EDITORIAL: Justice in the bookstore

How would you feel if you learned that your Villanova hoodie, that staple of college casual wear, was manufactured by workers who toiled in poor conditions and lacked any power to change their situations?

Russell Athletics, the company that manufactures some of students’ favorite gear sold in the University Shop, faces allegations of firing workers who were attempting to remedy their poor working conditions. Russell has shut down one factory, Jerzees de Honduras, eliminating 1,800 jobs. Although the company refutes claims that it shut down the factory because the workers there were unionized, it has kept all of its non-union factories open.

Villanova has stopped submitting orders to Russell until the company follows the codes of compliance set by two organizations, the Fair Labor Association and the Workers Rights Consortium. Villanova is a member of both of these organizations.

This decision is consistent with Villanova’s commitment to social justice and a step in the right direction. However, Villanova should not stop here. The University should terminate its entire contract with Russell and ensure that the other companies it does business with are sweat-free. Although Villanova doesn’t have the investigative resources on its own, it should lead within the FLA and WRC; these organizations pool the resourcces of many universities to advocate for fair labor standards at companies that make university apparel.

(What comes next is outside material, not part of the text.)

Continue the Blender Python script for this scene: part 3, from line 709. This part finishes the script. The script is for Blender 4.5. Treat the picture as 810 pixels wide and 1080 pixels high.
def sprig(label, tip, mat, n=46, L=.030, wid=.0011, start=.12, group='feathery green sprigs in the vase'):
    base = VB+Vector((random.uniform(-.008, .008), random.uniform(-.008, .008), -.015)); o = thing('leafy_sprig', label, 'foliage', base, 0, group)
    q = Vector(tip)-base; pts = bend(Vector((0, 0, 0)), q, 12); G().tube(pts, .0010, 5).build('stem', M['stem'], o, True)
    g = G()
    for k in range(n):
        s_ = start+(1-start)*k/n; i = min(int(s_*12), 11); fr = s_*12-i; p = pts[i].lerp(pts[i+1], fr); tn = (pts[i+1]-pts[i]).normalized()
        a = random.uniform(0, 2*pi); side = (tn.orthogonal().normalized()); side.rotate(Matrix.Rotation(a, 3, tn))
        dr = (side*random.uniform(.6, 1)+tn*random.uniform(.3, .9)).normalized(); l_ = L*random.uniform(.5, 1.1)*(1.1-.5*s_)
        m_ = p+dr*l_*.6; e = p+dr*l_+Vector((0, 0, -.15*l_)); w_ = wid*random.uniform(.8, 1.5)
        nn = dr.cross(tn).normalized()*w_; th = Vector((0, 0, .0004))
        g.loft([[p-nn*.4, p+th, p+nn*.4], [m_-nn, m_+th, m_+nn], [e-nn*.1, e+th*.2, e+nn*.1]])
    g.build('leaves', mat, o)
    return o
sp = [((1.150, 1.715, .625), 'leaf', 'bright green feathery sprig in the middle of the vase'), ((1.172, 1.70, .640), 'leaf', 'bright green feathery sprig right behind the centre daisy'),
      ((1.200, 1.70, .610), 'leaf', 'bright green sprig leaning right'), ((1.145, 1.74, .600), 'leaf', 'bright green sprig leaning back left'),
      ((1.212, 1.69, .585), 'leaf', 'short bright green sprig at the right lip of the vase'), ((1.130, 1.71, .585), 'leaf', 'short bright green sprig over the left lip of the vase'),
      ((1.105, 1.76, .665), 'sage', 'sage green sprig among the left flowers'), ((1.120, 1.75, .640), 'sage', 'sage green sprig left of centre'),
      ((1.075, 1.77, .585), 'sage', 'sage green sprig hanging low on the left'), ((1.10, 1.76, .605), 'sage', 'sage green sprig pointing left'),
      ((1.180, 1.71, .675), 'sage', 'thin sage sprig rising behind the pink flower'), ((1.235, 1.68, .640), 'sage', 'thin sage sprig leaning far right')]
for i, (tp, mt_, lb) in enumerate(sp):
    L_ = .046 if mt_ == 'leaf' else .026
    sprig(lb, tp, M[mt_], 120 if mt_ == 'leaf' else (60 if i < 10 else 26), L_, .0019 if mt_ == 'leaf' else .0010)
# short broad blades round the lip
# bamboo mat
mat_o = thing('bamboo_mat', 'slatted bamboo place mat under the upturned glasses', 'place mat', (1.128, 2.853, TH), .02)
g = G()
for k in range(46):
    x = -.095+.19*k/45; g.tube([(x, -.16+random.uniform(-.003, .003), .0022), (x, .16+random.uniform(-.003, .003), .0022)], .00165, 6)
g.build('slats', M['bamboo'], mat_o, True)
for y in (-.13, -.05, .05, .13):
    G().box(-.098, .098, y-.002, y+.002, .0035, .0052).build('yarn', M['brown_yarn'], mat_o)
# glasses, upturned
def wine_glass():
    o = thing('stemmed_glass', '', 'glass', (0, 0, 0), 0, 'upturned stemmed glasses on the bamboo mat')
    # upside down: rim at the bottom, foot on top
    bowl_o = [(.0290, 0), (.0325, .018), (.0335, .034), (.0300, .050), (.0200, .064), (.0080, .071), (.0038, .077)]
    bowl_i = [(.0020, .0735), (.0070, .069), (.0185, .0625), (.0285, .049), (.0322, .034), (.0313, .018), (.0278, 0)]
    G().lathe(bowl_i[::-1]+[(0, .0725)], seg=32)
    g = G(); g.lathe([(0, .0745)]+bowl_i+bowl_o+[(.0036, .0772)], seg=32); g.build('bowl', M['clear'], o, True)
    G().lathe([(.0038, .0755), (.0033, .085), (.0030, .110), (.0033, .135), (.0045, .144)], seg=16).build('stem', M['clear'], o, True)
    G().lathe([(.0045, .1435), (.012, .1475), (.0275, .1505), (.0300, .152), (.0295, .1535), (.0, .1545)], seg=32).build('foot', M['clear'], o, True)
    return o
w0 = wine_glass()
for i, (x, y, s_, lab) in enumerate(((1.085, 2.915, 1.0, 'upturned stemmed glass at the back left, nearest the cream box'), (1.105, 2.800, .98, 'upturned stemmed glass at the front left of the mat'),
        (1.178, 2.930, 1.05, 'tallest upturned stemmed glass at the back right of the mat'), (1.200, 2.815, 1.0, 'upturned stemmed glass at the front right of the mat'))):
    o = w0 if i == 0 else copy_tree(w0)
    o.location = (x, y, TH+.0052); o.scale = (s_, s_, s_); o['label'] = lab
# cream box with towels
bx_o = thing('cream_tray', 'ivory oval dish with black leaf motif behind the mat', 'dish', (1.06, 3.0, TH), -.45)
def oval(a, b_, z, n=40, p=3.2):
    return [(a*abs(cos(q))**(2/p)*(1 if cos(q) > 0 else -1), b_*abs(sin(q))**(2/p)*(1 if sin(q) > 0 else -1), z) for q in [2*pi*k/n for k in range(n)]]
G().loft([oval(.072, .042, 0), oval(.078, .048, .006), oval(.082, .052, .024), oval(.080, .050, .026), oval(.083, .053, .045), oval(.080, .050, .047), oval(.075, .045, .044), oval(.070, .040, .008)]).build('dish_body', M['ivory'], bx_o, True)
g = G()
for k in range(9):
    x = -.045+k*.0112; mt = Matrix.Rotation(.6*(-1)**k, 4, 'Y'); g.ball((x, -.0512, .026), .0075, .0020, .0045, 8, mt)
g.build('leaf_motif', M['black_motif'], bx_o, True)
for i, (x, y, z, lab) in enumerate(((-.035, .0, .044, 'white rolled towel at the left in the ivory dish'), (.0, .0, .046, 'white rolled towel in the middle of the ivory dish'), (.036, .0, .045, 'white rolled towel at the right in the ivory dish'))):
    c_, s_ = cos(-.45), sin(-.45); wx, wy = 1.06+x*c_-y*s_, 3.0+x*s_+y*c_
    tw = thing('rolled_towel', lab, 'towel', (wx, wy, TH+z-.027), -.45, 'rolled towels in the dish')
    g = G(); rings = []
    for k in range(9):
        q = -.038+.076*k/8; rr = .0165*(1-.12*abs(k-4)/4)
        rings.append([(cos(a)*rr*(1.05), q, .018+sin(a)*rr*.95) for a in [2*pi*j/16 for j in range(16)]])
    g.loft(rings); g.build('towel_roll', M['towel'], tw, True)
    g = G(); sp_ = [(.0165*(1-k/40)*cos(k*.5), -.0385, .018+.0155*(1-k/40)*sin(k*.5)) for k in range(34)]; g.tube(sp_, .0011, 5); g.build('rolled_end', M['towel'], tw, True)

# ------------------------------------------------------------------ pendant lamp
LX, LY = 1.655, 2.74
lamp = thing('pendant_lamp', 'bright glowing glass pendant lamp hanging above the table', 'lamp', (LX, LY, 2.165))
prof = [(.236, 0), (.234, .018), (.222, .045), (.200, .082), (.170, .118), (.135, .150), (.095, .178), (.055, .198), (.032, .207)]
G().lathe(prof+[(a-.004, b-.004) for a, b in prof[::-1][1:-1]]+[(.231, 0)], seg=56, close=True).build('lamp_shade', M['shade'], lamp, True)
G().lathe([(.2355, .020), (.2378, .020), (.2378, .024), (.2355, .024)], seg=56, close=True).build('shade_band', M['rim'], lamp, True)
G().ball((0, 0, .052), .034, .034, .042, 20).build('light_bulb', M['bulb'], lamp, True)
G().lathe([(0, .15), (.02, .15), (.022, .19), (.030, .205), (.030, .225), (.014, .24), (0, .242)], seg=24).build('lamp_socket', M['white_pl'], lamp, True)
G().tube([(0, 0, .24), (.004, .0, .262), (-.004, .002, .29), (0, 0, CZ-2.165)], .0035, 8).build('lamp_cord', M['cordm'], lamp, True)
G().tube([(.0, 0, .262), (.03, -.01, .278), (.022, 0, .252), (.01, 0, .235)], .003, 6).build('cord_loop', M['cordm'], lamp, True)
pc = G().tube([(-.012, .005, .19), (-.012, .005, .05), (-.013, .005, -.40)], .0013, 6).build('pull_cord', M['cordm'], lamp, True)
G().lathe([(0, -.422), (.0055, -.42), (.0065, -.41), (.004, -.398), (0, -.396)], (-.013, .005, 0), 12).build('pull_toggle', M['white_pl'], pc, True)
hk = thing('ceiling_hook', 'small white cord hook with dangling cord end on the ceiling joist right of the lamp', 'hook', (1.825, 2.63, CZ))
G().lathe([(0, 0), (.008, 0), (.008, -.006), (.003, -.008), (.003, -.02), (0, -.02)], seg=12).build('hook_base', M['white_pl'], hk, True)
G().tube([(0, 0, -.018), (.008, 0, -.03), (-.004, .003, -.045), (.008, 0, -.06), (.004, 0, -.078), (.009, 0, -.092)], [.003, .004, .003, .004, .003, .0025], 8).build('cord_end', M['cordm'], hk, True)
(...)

At this point, 18 universities, including Georgetown, Harvard and Penn State have ended their contracts with Russell because of the company’s workers’ rights abuses. These schools are also members of FLA and WRC. Recently, FLA proposed ways for Russell to improve its working conditions for employees, and Russell responded by assuring its university clientele that it will do so. However, after FLA and WRC urged further action, which Russell has not adopted, these universities broke their contracts with Russell.

As a member of these fair labor groups, Villanova should back the recommendations, not only in principle, but also in practice; they should actively terminate the contract with Russell. As a university committed to social justice, acting otherwise would contradict the mission we claim to promote. We sell fair trade coffee and tea products at Holy Grounds; we can certainly sell fair labor merchandise in the University Shop – even if that means having to pay a little more for the hoodies we love to wear.

This semester, Villanova celebrates the life of Archbishop Oscar Romero, a man committed to helping the poor and eliminating social injustice. While we celebrate his ideals and the movements they’ve generated, we must remember to do more than just admire Romero’s life work. We have to be proactive and put into practice the social justice ideals that Villanova espouses.

We can start, like so many other universities have, with the clothes that we put on our backs. Students, faculty and the Augustinian community should join together to advocate for fair labor conditions for the workers who produce our University merchandise.